BRIEF: Find the string "follow" in the listing and report every line that has it.
— BEGIN EXERCISE INPUT —
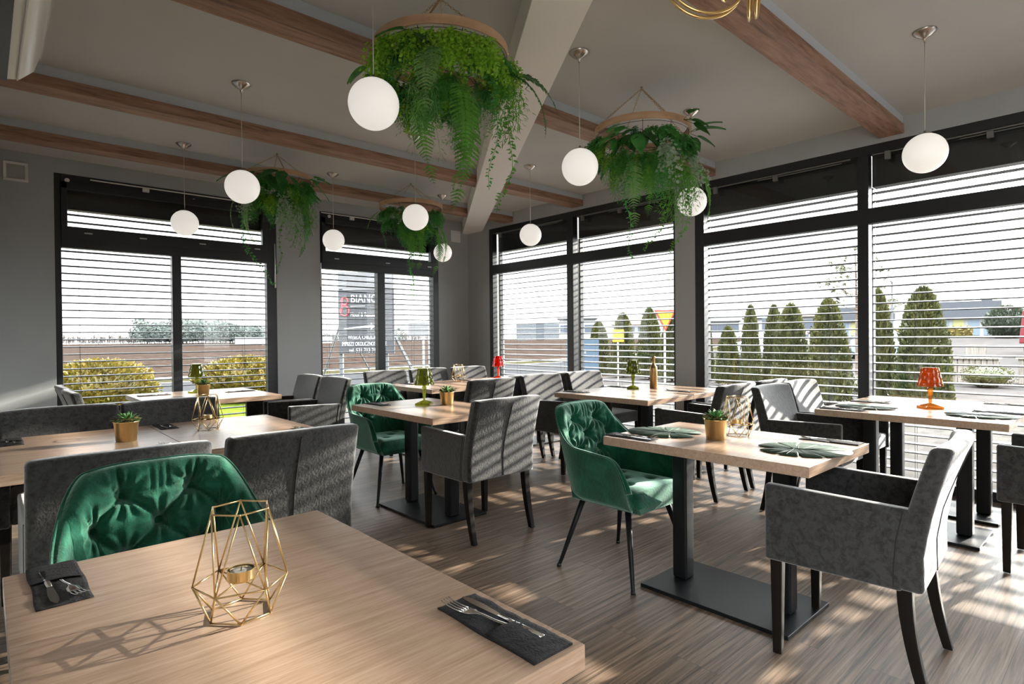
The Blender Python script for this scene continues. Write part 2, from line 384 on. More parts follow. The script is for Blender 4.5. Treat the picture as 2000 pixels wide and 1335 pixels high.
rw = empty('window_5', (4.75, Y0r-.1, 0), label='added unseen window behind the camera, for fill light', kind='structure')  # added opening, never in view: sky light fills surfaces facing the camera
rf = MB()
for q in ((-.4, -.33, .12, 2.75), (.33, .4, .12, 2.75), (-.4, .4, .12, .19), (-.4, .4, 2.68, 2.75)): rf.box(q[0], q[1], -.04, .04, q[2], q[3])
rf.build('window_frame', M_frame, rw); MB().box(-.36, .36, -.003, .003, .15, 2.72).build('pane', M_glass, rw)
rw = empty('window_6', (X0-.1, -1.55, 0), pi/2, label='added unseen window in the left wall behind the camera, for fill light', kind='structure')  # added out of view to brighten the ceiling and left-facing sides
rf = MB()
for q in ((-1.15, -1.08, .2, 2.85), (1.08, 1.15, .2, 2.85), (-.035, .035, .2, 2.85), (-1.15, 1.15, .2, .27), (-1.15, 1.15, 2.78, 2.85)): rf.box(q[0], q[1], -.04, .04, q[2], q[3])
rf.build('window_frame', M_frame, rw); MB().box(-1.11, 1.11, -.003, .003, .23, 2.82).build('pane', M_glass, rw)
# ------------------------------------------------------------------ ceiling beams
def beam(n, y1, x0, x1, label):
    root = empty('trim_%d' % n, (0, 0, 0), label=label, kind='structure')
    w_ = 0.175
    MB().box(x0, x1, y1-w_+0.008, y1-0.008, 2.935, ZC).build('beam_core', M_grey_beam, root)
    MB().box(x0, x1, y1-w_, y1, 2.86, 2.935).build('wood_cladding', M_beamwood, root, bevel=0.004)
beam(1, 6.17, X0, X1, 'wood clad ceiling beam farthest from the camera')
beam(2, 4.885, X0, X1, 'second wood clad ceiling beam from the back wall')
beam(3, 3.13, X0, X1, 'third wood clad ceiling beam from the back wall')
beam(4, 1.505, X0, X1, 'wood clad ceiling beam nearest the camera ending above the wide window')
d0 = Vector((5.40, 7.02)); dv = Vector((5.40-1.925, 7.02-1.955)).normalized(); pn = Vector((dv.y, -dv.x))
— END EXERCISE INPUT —
— BEGIN EXERCISE INPUT —
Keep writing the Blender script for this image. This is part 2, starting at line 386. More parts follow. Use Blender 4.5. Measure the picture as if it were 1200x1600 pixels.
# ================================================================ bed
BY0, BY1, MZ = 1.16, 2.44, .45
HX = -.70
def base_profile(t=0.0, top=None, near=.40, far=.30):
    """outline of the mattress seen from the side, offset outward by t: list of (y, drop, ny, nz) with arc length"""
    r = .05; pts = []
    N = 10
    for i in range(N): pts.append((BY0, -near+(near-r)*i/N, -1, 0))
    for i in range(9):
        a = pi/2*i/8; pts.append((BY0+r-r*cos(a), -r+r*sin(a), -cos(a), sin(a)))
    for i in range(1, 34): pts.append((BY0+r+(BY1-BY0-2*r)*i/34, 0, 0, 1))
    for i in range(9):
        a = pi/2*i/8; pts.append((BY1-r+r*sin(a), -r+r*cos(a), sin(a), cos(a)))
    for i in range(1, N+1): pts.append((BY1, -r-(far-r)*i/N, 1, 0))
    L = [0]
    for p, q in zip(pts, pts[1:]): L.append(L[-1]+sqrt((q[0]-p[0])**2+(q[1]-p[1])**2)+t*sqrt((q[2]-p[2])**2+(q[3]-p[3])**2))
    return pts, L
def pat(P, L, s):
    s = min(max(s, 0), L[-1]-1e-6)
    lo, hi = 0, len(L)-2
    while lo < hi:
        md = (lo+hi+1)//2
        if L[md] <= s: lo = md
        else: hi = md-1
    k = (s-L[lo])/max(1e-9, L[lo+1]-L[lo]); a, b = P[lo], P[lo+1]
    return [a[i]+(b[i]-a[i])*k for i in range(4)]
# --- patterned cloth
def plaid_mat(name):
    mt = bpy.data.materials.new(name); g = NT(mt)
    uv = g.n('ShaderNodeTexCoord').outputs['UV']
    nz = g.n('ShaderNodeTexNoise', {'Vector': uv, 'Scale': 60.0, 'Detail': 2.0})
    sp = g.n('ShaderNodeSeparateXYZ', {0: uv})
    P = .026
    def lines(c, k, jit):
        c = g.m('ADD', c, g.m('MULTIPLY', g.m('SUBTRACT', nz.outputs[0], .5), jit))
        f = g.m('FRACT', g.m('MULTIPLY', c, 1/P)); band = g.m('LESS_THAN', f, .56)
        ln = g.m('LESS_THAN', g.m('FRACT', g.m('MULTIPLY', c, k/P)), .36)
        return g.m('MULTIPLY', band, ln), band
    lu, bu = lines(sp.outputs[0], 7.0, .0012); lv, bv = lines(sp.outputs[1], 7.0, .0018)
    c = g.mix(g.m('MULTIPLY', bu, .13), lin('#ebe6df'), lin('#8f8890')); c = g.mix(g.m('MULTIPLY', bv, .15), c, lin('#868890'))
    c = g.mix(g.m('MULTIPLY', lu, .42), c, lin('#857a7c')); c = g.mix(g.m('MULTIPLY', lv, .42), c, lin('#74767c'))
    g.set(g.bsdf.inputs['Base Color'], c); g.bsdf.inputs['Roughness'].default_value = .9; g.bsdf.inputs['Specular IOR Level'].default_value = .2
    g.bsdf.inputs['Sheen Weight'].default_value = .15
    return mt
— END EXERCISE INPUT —
— BEGIN EXERCISE INPUT —
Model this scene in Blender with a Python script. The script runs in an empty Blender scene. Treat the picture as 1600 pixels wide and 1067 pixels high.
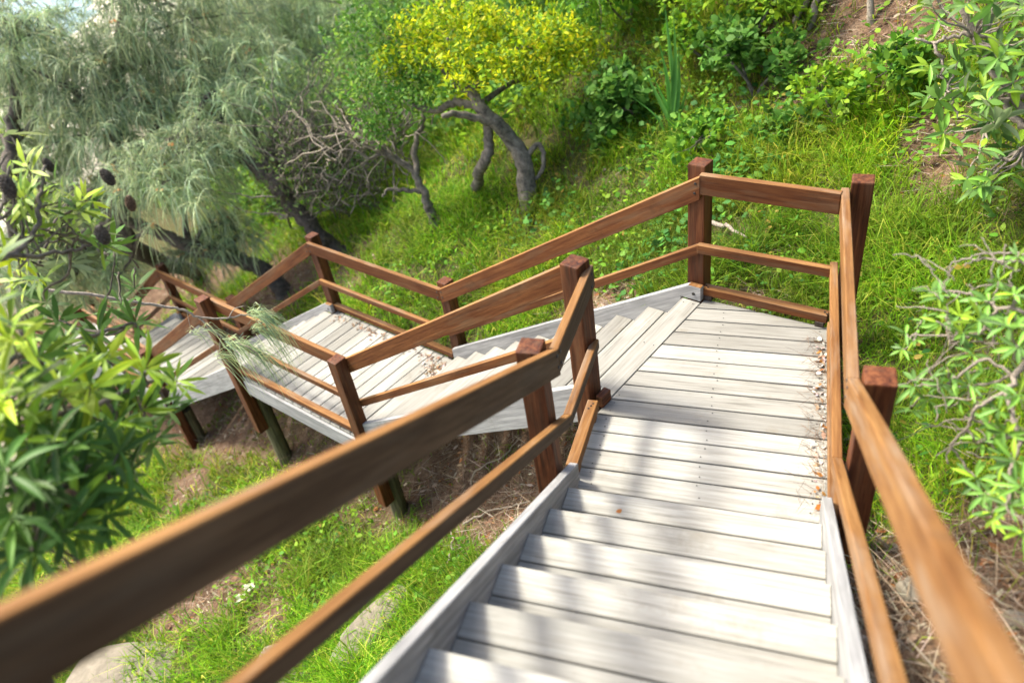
— END EXERCISE INPUT —
EXERCISE OUTPUT:
The Blender Python script for this scene continues. Write part 2, from line 384 on. More parts follow. The script is for Blender 4.5. Treat the picture as 2000 pixels wide and 1335 pixels high.
Keep writing the Blender script for this image. This is part 2, starting at line 386. More parts follow. Use Blender 4.5. Measure the picture as if it were 1200x1600 pixels.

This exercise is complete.